We play a regular corporate show but have a great time exploring Hong Kong - savoring the many gastronomical delights followed by an impromptu-gig at Land Kwai Fong


Passports, check. Forex, check. Air tickets, check. Don’t need visas. Packed, locked and loaded and off on our first ever tour of Hong Kong! It came as a bolt from the proverbial blue, what with it being a corporate enquiry: they wished for a ‘non-Bollywood’ act who would play for an evening of fun and frolic for a bank’s high net-worth Indian clients as they sipped cocktails and reminisced about the smell of the earth back home and why they wouldn’t ever go back. Right up our street. OK who cares, we’re just about to head out there and have a blast!


There is much to be said about the quiet efficiency of Jet Airways. The crew both on the ground and in the air appear largely at peace with the world, and hence do not vent ire on their hapless customers, as we experienced on our last trip on Air India: where the most rabid of the inmates of the Ladies Wing of Tihar Jail were given preference in the job interview for cabin crew. We landed in Hong Kong at peace. Upon landing, sound engineer Niranjan was mysteriously whisked away by an enigmatic lady in the immigration department: rumour has it that he was asked his sixteen times tables which he rattled off laconically, and was hence let off, as he proved to be a fine upstanding citizen, and of no risk to the residents.

[Photo-1] The instructions to pirates, "Draw your swords, me hearties and give no quarter" - this bit did not make it to the photo! (Pic: Montry Manuel)

[Photo-2] Your Goose is Cooked. $55 Only. (Pic: Montry Manuel)

[Photo-3] We have a real head-start. Happy heads, too.

With Sanjeev and Jishnu the more culinarily experimentative type, we lost no time in trying out some authentic Cantonese barbecued goose, sweet and sour pork among other marvels. Over the next couple of days we would dabble in dim-sums stuffed with prawn and shrimp, Sichuan (not the spelt the ‘Szechuan’ way) prawns, fried dumplings, and fried squid tentacles. Oooh, delicious!


The show itself was like most other hard-boiled corporate shows. Every imaginable luxury (sound, dressing rooms, the works) only missing an engaged audience. We got done with it real quick and headed out to Lang Kwai Fong, where the party was really at! That was where some friends of ours talked the club owner into letting the ‘band from India’ get on stage! Then followed 15 minutes of bliss – suffice it to say that the Cantonese learned Kannada, and we had a ball!

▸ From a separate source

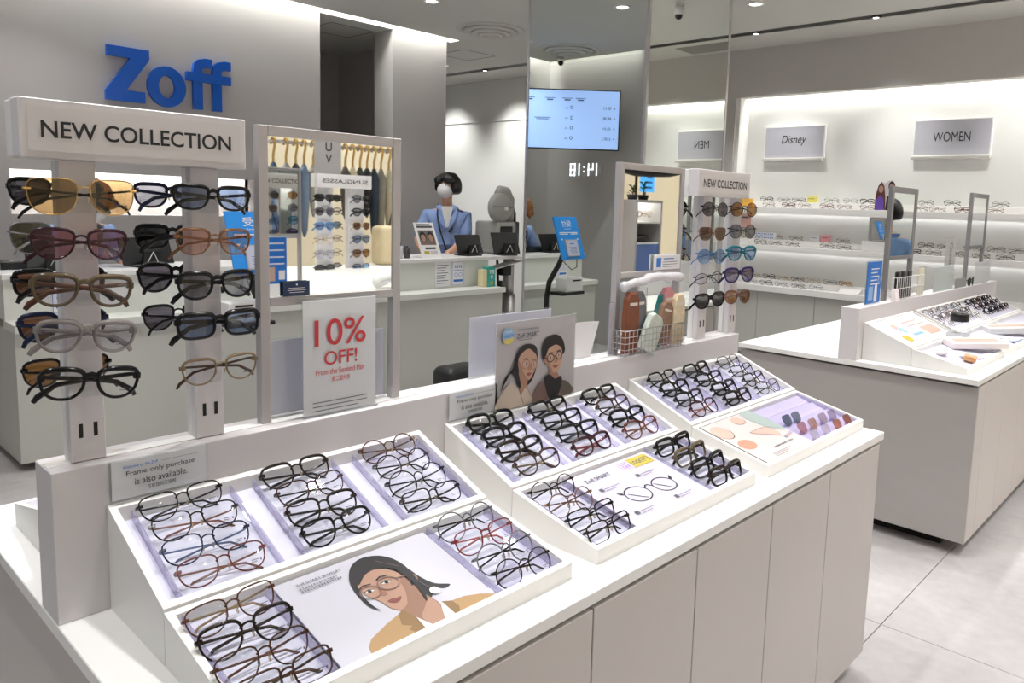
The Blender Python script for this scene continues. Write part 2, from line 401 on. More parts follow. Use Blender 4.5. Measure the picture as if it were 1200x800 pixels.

Much of the night was spent walking the streets of Hong Kong island (where the action is) and Kowloon island (where we stayed). We came away with some pleasant memories of the ferry harbour, the broad steps of which were lounged upon, the benches of the tree-lined boulevard skirting it were jammed upon, and the pleasant breeze blowing in from the harbour was breathed in with much gusto.

[Photo-1] Bonnie and Sammy of HK band Purple Fruits. We met them by the harbour-front and had a memorable jam!

[Photo-2] The Discover Bay ferry comes around the bend. Lovely lights. (Shaky Pic: Jishnu Dasgupta)


Tom Lee Music is a must-visit if you’re a musician in Hong Kong: with one of the largest shop floors in Asia, they’re the closest to wonderland you will get! We picked up a kick-ass Tama snare drum, jam block, gong sticks, tuners and assorted accessories for the road, and at bargain prices! Tom Lee has a dozen showrooms across Hong Kong but the one in Kowloon is the largest. They even have performance venues and workshops too. Check it out if you get a chance!


All too soon the tour was at an end…  with the exception of our tickets being messed up a quick detour of Chennai owing to bad weather prevailing over Bangalore, and that Jishnu’s bass flight case was smashed, it was an uneventful trip back.